Tiene guasa que Elsa Artadi, la dirigente que se mantuvo a las órdenes del Gobierno de Mariano Rajoy durante la aplicación del artículo 155, vaya ahora de guardiana de las esencias independentistas y critique el abrazo de Jordi Cuixart y Miquel Iceta en la toma de posesión de Pere Aragonès como presidente. Cabe preguntarse quién es Artadi, upper Diagonal de día, revolucionaria de noche, para decirle al presidente de Òmnium si puede/debe saludar con mayor o menor efusividad al ministro de Política Territorial. Y sobre todo, quién es Artadi para echar pestes del nuevo gobierno catalán. Ambas preguntas tienen la misma respuesta: la dirigente de Junts per Catalunya (JxCat) ya está en campaña. Y no solo para ser candidata a la alcaldía de Barcelona, sino ante un virtual nuevo adelanto electoral en Cataluña si, dentro de dos años, la CUP retira su confianza a Aragonès.

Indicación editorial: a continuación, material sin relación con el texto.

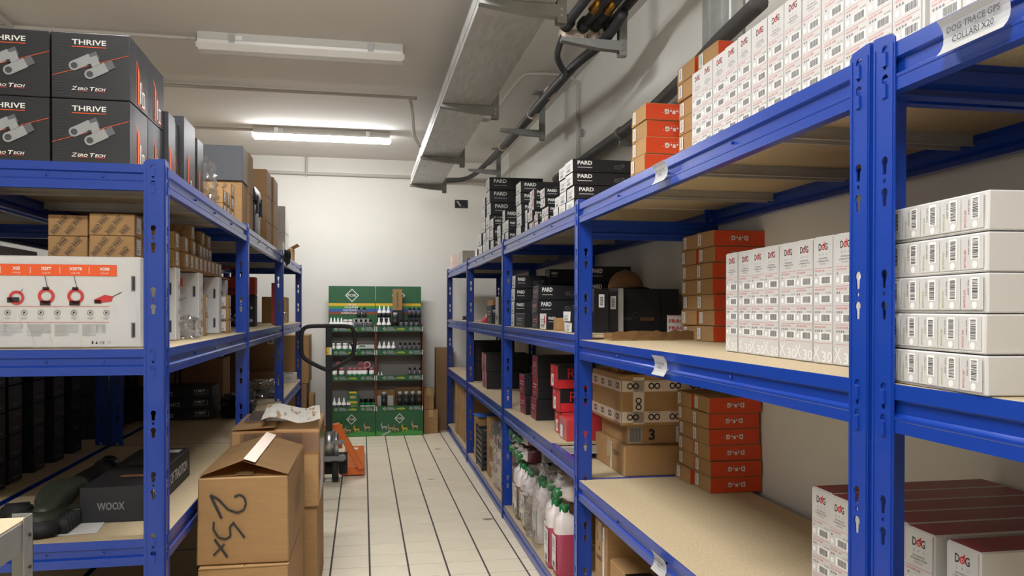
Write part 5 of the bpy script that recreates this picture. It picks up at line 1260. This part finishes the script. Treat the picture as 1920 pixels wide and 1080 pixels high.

Artadi es la bala que Carles Puigdemont tiene en la recámara --con permiso de Laura Borràs-- para lograr que el sector duro de JxCat se rearme tras una travesía del desierto interior. Ya se sabe que los conversos suelen ser más radicales que quienes siempre han profesado una religión. El independentismo de Waterloo lo es y Artadi debe expiar sus culpas por haber crecido a la sombra de Andreu Mas-Colell, quien recientemente advertía de que ni hay hoja de ruta hacia la república catalana ni base social que la sustente.

Al igual que otros dirigentes secesionistas, como el propio presidente Aragonès, Artadi acepta los indultos con la boca pequeña. Debe ser difícil eso de ponerse divino con la amnistía siendo consciente de que la medida de gracia que apoya Pedro Sánchez supondría la excarcelación de los presos del 1-O. La legislación española no permite la amnistía, pero los indultos sí y están contemplados, tanto en la Constitución como en una ley de 1870. Y las diferencias son muy claras: el indulto supone el perdón --total o parcial-- de la pena, por lo que los condenados siguen teniendo antecedentes penales, mientras la amnistía implica el perdón del delito. Es decir, que los responsables del procés seguirán siendo culpables si el presidente Sánchez les concede la medida de gracia, a la que se opone el Tribunal Supremo.

Serán los expertos quienes deban pronunciarse sobre si las excarcelaciones son prematuras o no se ciñen al carácter excepcional de la medida. Pero partiendo de la base de que se trata de una previsión constitucional y de que una buena parte de los catalanes está más que harta del procesismo, la queja, el agravio y el cuestionamiento de las instituciones españolas, no es mala cosa restar argumentos a ese independentismo que se nutre del conflicto y del cuanto peor, mejor. El mantra de que a la represión solo se la combate con confrontación contra el Estado está latente. Aragonès intenta demarcarse de esta estrategia, mientras que Artadi y los fans de Puigdemont siguen viviendo de ella.

Sobre la función educadora de la cárcel, esto es, acerca de los efectos sobre el arrepentimiento que puede generar la reclusión, se han publicado numerosos manuales de Derecho Penal sin ninguna conclusión unánime. Por tanto, ¿no resulta más efectiva la pena pecunaria, la devolución de lo malversado en propaganda y estructuras de Estado inútiles? ¿No es mejor garantizar la devolución del dinero que, pagado con los impuestos de todos los catalanes, se dedicó a un desafío fracasado, divisorio y letal para la sociedad y la economía española? El Tribunal de Cuentas ha sido demoledor en esa exigencia económica. Y hay que aplaudirlo.